Problem = In the material below, please retype the lines from the very first through the one with "vent(2, 41, .4, .35, 'flat", exactly and without pictures.

Recorded information =
────────────────

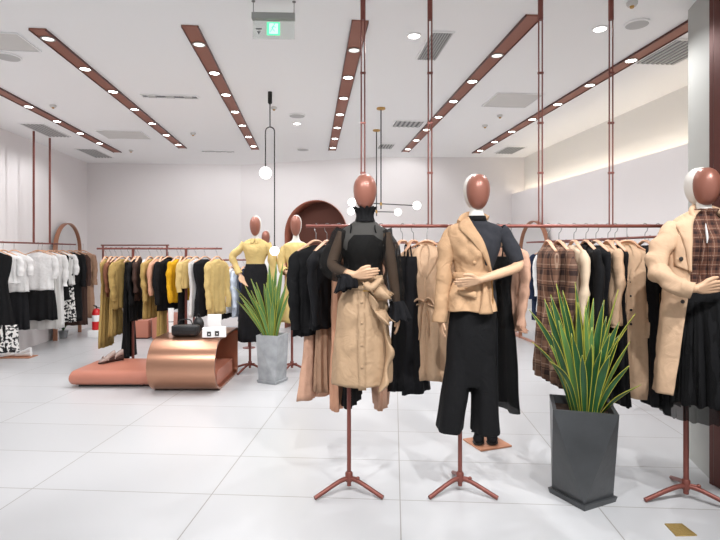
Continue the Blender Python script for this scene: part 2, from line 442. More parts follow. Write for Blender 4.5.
def vent(px, py, w, l, label, n=7, rz=0, name='air_vent', slats=True):
    p = WC(px, py); o = empty(name, p, rz); tag(o, label, 'air vent' if slats else 'access panel')
    b = nb(); box(b, -w / 2, w / 2, -l / 2, l / 2, -.006, -.001); obj('backing' if slats else 'panel', b, 'ventd' if slats else 'panelw', o, smooth=False)
    b = nb(); t = .012 if slats else .006
    for a in ((-w / 2 - t, w / 2 + t, -l / 2 - t, -l / 2), (-w / 2 - t, w / 2 + t, l / 2, l / 2 + t), (-w / 2 - t, -w / 2, -l / 2, l / 2), (w / 2, w / 2 + t, -l / 2, l / 2)): box(b, *a, -.012, -.001)
    obj('frame', b, 'ceil', o, smooth=False)
    if slats:
        b = nb()
        for i in range(n):
            x = -w / 2 + w * (i + .5) / n
            box(b, x - w / n * .22, x + w / n * .22, -l / 2, l / 2, -.014, -.006)
        obj('grille', b, 'ventl', o, smooth=False)
vent(434, 46, .16, .55, 'square slatted air vent beside the round downlight', 8)
vent(675, 52, .36, .5, 'slatted air vent nearest the right partition', 8)
vent(510, 150, .3, .55, 'slatted air vent at the far right of the ceiling', 6)
vent(46, 130, .3, .75, 'slatted air vent above the two left rail rods', 6)
vent(95, 153, .3, .75, 'slatted air vent at the back left corner', 6)
vent(408, 123.5, .36, .3, 'slatted air vent right of the brass ceiling roses', 6)
vent(386, 146, .22, .35, 'small slatted air vent furthest back, by the brass roses', 5)
vent(170, 96, .56, .08, 'long slim slot vent between two light strips', 3)
vent(218, 151, .52, .08, 'short slim slot vent at the back of the ceiling', 3)
vent(124, 134.5, .6, .5, 'flat white access panel between the left light strips', slats=False, name='access_panel')
vent(512, 100, .5, .5, 'flat white access panel near the right light strip', slats=False, name='access_panel')
vent(2, 41, .4, .35, 'flat white access panel above the left speaker', slats=False, name='access_panel')

def exit_sign():
    d = 3.42; o = empty('exit_sign', W(273.5, d, CEIL), -PSI + math.radians(2)); tag(o, 'hanging exit sign, green running figure on clear panel', 'exit sign')
    k = d / F
    z = lambda py: zat(py, d) - CEIL
    x = lambda px: (px - 273.5) * k
    b = nb(); box(b, x(252), x(295), -.02, .02, z(20), z(13.5), bev=.003); obj('housing', b, 'alu', o, smooth=False)
    for xx in (253.5, 294): 
        b = nb(); tube(b, [(x(xx), 0, z(14)), (x(xx), 0, -.001)], .0025, 8); lathe(b, [(.012, -.006), (.012, -.001)], (x(xx), 0, 0), 12); obj('suspension_rod', b, 'steel', o)
    b = nb(); box(b, x(253), x(294.5), -.003, .003, z(39), z(20))
    m = mat('clear_acrylic', 'CFE0D8', .1); m.node_tree.nodes['Principled BSDF'].inputs['Alpha'].default_value = .22
    obj('panel', b, m, o, smooth=False)
    b = nb(); box(b, x(267), x(280), -.006, -.003, z(35.5), z(22.5)); g = obj('pictogram', b, 'green', o, smooth=False)
    b = nb(); box(b, x(269.5), x(278), -.0075, -.006, z(34), z(24)); 
    obj('doorway', b, 'lgreen', g, smooth=False)
    b = nb()
    for (a1, b1, a2, b2, r) in ((274, 26, 272.5, 29, .004), (272.5, 29, 275, 32, .003), (272.5, 29, 270.5, 32.5, .003), (273.5, 27, 276.5, 28, .0025), (273.5, 27, 271, 28, .0025)):
        tube(b, [(x(a1), -.008, z(b1)), (x(a2), -.008, z(b2))], r, 6)
    sphere(b, (x(274.7), -.008, z(24.8)), .005, seg=8)
    obj('running_figure', b, 'green', g)
    b = nb(); box(b, x(256), x(262), -.0045, -.003, z(30), z(28.6)); 
    v = [b.verts.new(p) for p in ((x(257), -.004, z(31.5)), (x(261), -.004, z(31.5)), (x(259), -.004, z(35)))]; b.faces.new(v)
    obj('arrow', b, 'ventd', o, smooth=False)
exit_sign()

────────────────

Answer to the exercise =
Continue the Blender Python script for this scene: part 2, from line 442. More parts follow. Write for Blender 4.5.
def vent(px, py, w, l, label, n=7, rz=0, name='air_vent', slats=True):
    p = WC(px, py); o = empty(name, p, rz); tag(o, label, 'air vent' if slats else 'access panel')
    b = nb(); box(b, -w / 2, w / 2, -l / 2, l / 2, -.006, -.001); obj('backing' if slats else 'panel', b, 'ventd' if slats else 'panelw', o, smooth=False)
    b = nb(); t = .012 if slats else .006
    for a in ((-w / 2 - t, w / 2 + t, -l / 2 - t, -l / 2), (-w / 2 - t, w / 2 + t, l / 2, l / 2 + t), (-w / 2 - t, -w / 2, -l / 2, l / 2), (w / 2, w / 2 + t, -l / 2, l / 2)): box(b, *a, -.012, -.001)
    obj('frame', b, 'ceil', o, smooth=False)
    if slats:
        b = nb()
        for i in range(n):
            x = -w / 2 + w * (i + .5) / n
            box(b, x - w / n * .22, x + w / n * .22, -l / 2, l / 2, -.014, -.006)
        obj('grille', b, 'ventl', o, smooth=False)
vent(434, 46, .16, .55, 'square slatted air vent beside the round downlight', 8)
vent(675, 52, .36, .5, 'slatted air vent nearest the right partition', 8)
vent(510, 150, .3, .55, 'slatted air vent at the far right of the ceiling', 6)
vent(46, 130, .3, .75, 'slatted air vent above the two left rail rods', 6)
vent(95, 153, .3, .75, 'slatted air vent at the back left corner', 6)
vent(408, 123.5, .36, .3, 'slatted air vent right of the brass ceiling roses', 6)
vent(386, 146, .22, .35, 'small slatted air vent furthest back, by the brass roses', 5)
vent(170, 96, .56, .08, 'long slim slot vent between two light strips', 3)
vent(218, 151, .52, .08, 'short slim slot vent at the back of the ceiling', 3)
vent(124, 134.5, .6, .5, 'flat white access panel between the left light strips', slats=False, name='access_panel')
vent(512, 100, .5, .5, 'flat white access panel near the right light strip', slats=False, name='access_panel')
vent(2, 41, .4, .35, 'flat white access panel above the left speaker', slats=False, name='access_panel')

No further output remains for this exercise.